All I knew was two things. One, Keffer was in the credits, and therefore presumably important. Other characters in the credits had also hardly appeared for me. The luck of repeats meant that I had missed all of the big S2 Talia episodes, for instance. (Will, I imagine, will feel that this explains how I became hooked on the show.) I assumed that there was a background of Keffer-centered episodes that I simply hadn’t seen.
Two, Keffer was a little different from the other humans. He was younger, for one thing, and more normal, more of an everyman. Keffer seemed perfectly adequate at his job, but he wasn’t presented as an exceptionally capable pilot or an outstanding officer like Sheridan or Ivanova. Ridiculously good-looking, admittedly, but this was television. Keffer, in fact, was for me the human counterpart to Lennier and Vir. This seemed like a deliberate storytelling choice, and not a bad one. Keffer would be the character where we saw how extraordinary events might affect a comparatively ordinary person.

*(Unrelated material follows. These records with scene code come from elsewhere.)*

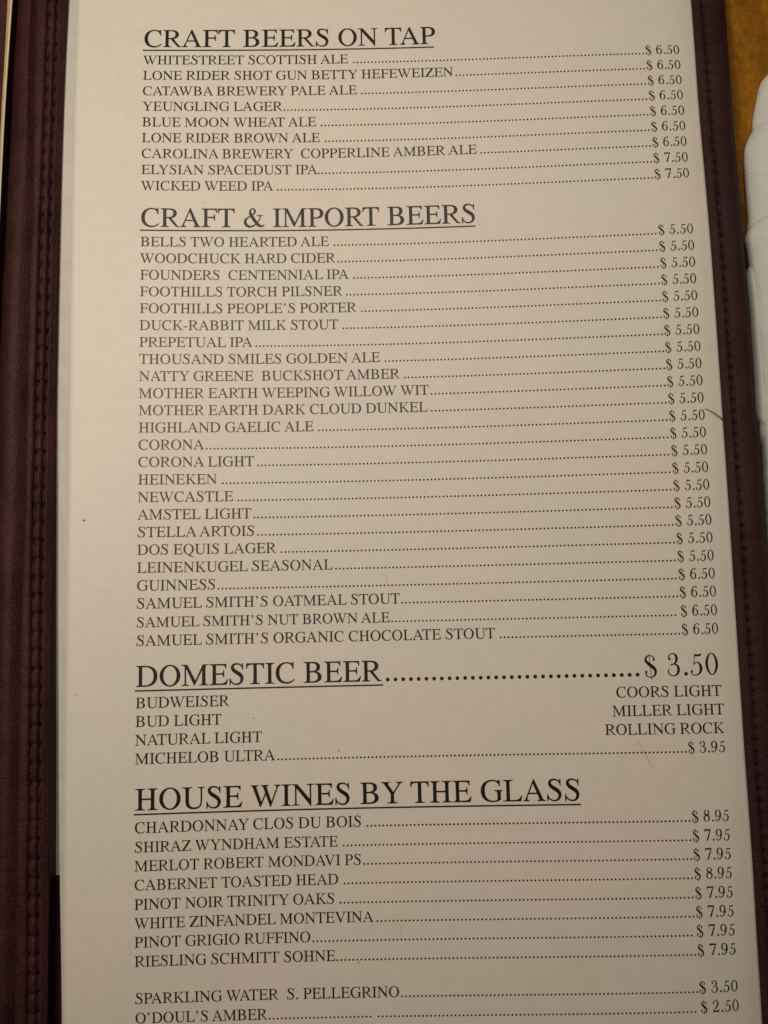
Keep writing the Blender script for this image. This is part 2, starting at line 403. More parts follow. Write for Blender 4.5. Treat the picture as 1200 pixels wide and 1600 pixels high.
link('lower_sheet', mesh('lower_sheet', V, F, 'lower_paper', 'lower_paper', mi=mi), label='greyer sheet peeking out along the left edge underneath the printed menu sheet', category='paper sheet')

# ---------------------------------------------------------------- lettering
def bez(p0, p1, p2, p3, n=7):
    out = []
    for i in range(1, n + 1):
        t = i / n; s = 1 - t
        out.append((s**3*p0[0] + 3*s*s*t*p1[0] + 3*s*t*t*p2[0] + t**3*p3[0],
                    s**3*p0[1] + 3*s*s*t*p1[1] + 3*s*t*t*p2[1] + t**3*p3[1]))
    return out

def path(*items):
    """points; a 3-tuple of points is a cubic (c1, c2, end) from the last point"""
    pts = [items[0]]
    for it in items[1:]:
        if isinstance(it[0], tuple):
            pts += bez(pts[-1], it[0], it[1], it[2])
        else:
            pts.append(it)
    return pts

def ell(cx, cy, rx, ry, n=28, e=1.0):
    pts = []
    for i in range(n):
        a = 2*math.pi*i/n
        c, s = math.cos(a), math.sin(a)
        pts.append((cx + rx*math.copysign(abs(c)**e, c), cy + ry*math.copysign(abs(s)**e, s)))
    return pts

def box(x0, y0, x1, y1):
    return [(x0, y0), (x1, y0), (x1, y1), (x0, y1)]

def serif(sx0, sx1, xl, xr, y=0, up=1, t=19, h=78):
    """bracketed serif on the stem sx0..sx1, from xl to xr; up=-1 for one at the top"""
    Y = lambda v: y + up*v
    return path((xl, Y(0)), (xr, Y(0)), (xr, Y(t)), ((sx1 + (xr-sx1)*.35, Y(t+5)), (sx1, Y(t+14)), (sx1, Y(h+t))),
                (sx0, Y(h+t)), ((sx0, Y(t+14)), (sx0 - (sx0-xl)*.35, Y(t+5)), (xl, Y(t))))

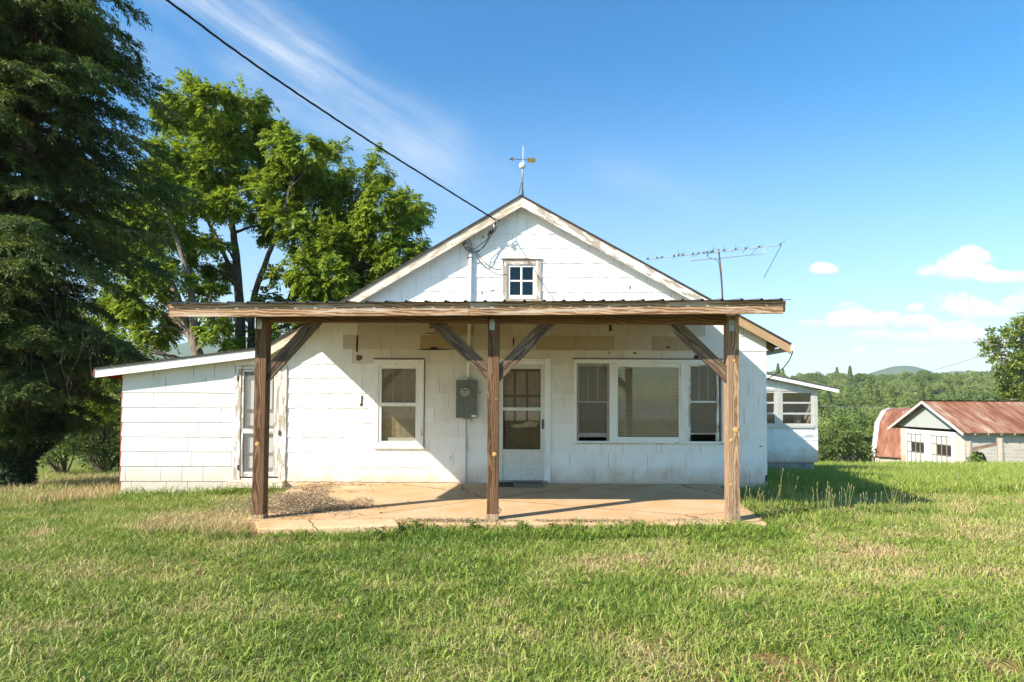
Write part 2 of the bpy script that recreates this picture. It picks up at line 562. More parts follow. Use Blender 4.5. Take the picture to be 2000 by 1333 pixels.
def leafmat(name, stops, trans=0.3, rough=0.55, patch=0.0):
    m = Mat(name, rough, 0.35)
    v = m.island()
    if name == 'forest_leaf':
        v = m.math('ADD', m.math('MULTIPLY', v, 0.15), m.math('MULTIPLY', m.n('ShaderNodeObjectInfo').outputs['Random'], 0.85))
        m.b.inputs['Specular IOR Level'].default_value = 0.05
    if patch:
        v = m.math('ADD', m.math('MULTIPLY', v, 1 - patch), m.math('MULTIPLY', m.rng(m.noise(m.pos(), 0.9, 3), .3, .7), patch))
    c = m.ramp(v, stops)
    m.color(c)
    tl = m.n('ShaderNodeBsdfTranslucent')
    m.put(tl.inputs[0], m.mix(0.75, c, (0.50, 0.62, 0.06), 'MULTIPLY') if False else m.mix(0.35, c, (0.30, 0.36, 0.03)))
    mx = m.n('ShaderNodeMixShader')
    mx.inputs[0].default_value = trans
    m.t.links.new(m.b.outputs[0], mx.inputs[1])
    m.t.links.new(tl.outputs[0], mx.inputs[2])
    m.t.links.new(mx.outputs[0], m.out.inputs[0])
    M[name] = m.m


leafmat('walnut_leaf', ((0.0, (0.10, 0.185, 0.016)), (0.5, (0.20, 0.31, 0.024)), (1.0, (0.35, 0.42, 0.04))), 0.46)
leafmat('hemlock_leaf', ((0.0, (0.028, 0.072, 0.024)), (0.40, (0.072, 0.125, 0.034)), (0.75, (0.15, 0.19, 0.046)), (1.0, (0.28, 0.26, 0.09))), 0.30, 0.6, 0.5)
leafmat('ivy_leaf', ((0.0, (0.010, 0.030, 0.010)), (0.7, (0.025, 0.055, 0.018)), (1.0, (0.05, 0.085, 0.03))), 0.12, 0.45)
leafmat('shrub_leaf', ((0.0, (0.04, 0.085, 0.02)), (0.6, (0.08, 0.14, 0.028)), (1.0, (0.16, 0.21, 0.045))), 0.34)
leafmat('forest_leaf', ((0.0, (0.08, 0.125, 0.038)), (0.5, (0.17, 0.235, 0.065)), (1.0, (0.27, 0.32, 0.11))), 0.30, 0.8, 0.25)
leafmat('oak_leaf', ((0.0, (0.10, 0.17, 0.025)), (0.6, (0.19, 0.26, 0.04)), (0.92, (0.27, 0.31, 0.05)), (1.0, (0.36, 0.22, 0.06))), 0.36)
leafmat('bright_bush', ((0.0, (0.09, 0.16, 0.015)), (1.0, (0.20, 0.26, 0.03))), 0.3)
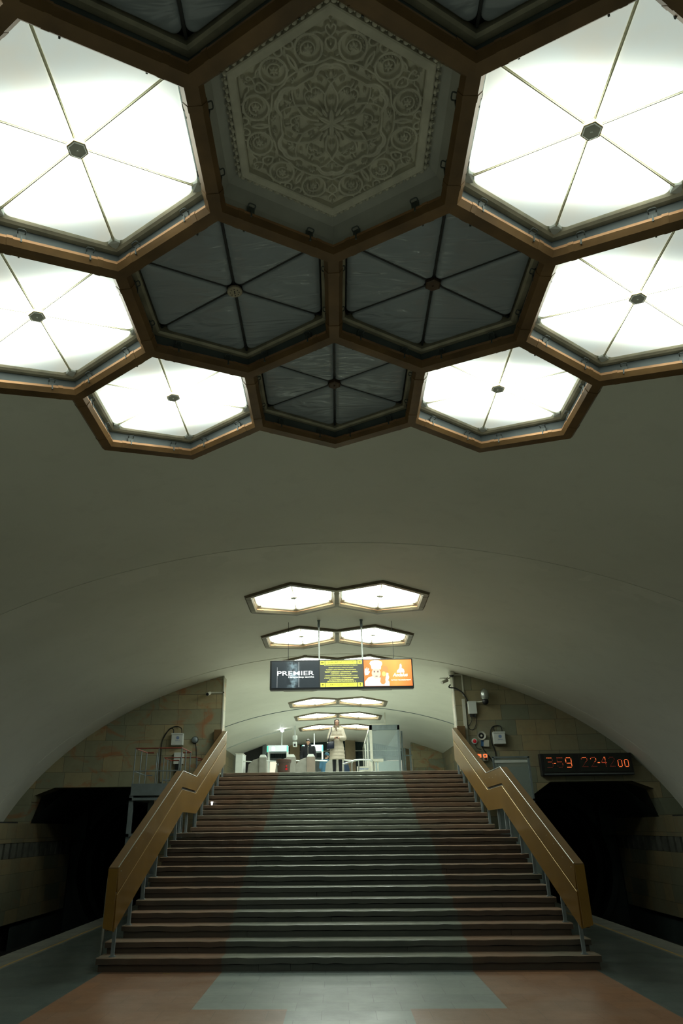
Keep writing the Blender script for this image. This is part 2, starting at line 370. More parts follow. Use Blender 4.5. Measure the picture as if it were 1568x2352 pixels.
# ------------------------------------------------------------------ floor, tracks, walls
struct(MB().box(-5.83, 5.83, -14, 22.2, -.18, 0).build('floor', 'floor'))
for s, nm in ((-1, 'left'), (1, 'right')):
    a, b = sorted((s*5.83, s*10.2))
    struct(MB().box(a, b, -14, 50, -1.35, -1.2).build('floor_track_%s' % nm, 'concrete'))
    a, b = sorted((s*5.6, s*5.78)); struct(MB().box(a, b, -14, 24, -1.25, -.18).build('wall_platform_%s' % nm, 'concrete'))
    # cladding of the track wall, with slatted band
    t = MB(); a, b = sorted((s*9.45, s*9.62))
    t.box(a, b, -14, 26.4, -.47, 1.19); t.box(a, b, -14, 26.4, 1.60, 2.12)
    struct(t.build('wall_track_%s' % nm, 'stone_y'))
    a, b = sorted((s*9.52, s*10.2)); t = MB(); t.box(a, b, -14, 26.4, 1.19, 1.60); t.box(*sorted((s*9.62, s*10.2)), -14, 26.4, 2.04, 2.16)
    t.box(*sorted((s*9.9, s*10.2)), -14, 50, -1.3, 1.3); struct(t.build('wall_lower_%s' % nm, 'concrete'))
    t = MB()
    for k in range(90):
        y0 = 26.3-k*.435; a, b = sorted((s*9.46, s*9.53))
        t.box(a, b, y0-.31, y0, 1.20, 1.59)
    struct(t.build('trim_%d' % (5 if s < 0 else 6), 'slat'))
    # end wall with the track portal
    outer = [(x, vz(x)) for x in np.linspace(10.08, 3.65, 34)]
    poly = [(3.65, -.05), (5.68, -.05), (5.68, 2.74), (6.25, 3.10), (8.64, 3.10), (9.24, 2.88), (9.47, 2.12), (10.08, 2.12)] + outer
    poly = [(float(s*x), float(z+(.02 if i >= 8 else 0))) for i, (x, z) in enumerate(poly)]
    t = MB().prism(poly, 22.17, 22.74, 'y'); struct(t.build('wall_end_%s' % nm, 'stone_x' if s < 0 else 'stone_xr'))
    # tunnel behind the portal
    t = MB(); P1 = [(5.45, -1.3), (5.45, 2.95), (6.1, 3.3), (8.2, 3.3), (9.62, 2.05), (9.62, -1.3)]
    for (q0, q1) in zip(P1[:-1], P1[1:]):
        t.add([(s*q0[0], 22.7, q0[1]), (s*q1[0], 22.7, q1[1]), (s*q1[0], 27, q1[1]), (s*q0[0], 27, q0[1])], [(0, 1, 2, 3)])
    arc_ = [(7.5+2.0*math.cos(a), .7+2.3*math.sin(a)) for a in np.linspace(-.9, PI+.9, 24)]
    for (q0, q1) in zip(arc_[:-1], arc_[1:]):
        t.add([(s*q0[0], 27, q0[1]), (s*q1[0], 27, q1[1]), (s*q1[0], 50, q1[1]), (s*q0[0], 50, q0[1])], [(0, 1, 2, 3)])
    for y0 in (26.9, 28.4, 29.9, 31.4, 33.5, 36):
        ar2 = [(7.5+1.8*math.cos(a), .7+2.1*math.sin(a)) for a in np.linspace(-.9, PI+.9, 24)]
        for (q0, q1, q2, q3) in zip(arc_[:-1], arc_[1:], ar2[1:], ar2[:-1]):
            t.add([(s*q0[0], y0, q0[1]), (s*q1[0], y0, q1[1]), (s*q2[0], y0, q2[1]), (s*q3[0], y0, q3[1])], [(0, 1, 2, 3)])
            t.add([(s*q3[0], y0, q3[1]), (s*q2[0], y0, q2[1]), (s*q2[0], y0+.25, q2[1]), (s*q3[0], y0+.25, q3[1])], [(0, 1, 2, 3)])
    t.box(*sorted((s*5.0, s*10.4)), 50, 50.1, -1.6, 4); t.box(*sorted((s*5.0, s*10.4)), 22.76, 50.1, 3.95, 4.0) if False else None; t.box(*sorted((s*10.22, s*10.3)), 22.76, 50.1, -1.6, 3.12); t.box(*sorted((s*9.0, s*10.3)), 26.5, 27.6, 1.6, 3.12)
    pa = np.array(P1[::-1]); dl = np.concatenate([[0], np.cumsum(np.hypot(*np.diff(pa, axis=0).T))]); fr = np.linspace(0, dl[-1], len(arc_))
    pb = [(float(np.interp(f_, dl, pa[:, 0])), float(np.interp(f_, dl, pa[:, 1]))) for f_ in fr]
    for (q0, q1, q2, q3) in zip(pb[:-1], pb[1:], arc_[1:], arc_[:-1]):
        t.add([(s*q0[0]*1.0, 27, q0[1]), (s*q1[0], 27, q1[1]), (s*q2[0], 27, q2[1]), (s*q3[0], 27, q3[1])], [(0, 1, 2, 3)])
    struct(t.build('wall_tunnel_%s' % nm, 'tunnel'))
    # upper hall
    struct(MB().box(*sorted((s*5.87, s*6.1)), 22.7, 41.4, 3.2, vz(5.87)+.05).build('wall_upper_%s' % nm, 'stone_y'))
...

Obviously, I now know that this was all accidental. But I still think that there was a gap for a Keffer-like character. And I would still maintain that Keffer is no more boring than Sheridan is at this point.
Which brings me to All Alone in the Night. Basically, it’s Sheridan as Heroic Space Captain again. At the end, one is supposed to think that no-one would suspect that he was a man of principle who would follow his convictions rather than authority – and honestly, I find this hopelessly unconvincing.
The saving grace is, though, Boxleitner is good at playing a straightforward hero who does what’s right without hesitation or complexity. When he says in this episode that the first duty of a prisoner is to escape, you know that he means it utterly and sincerely without the tiniest of doubts. Boxleitner should have played Superman.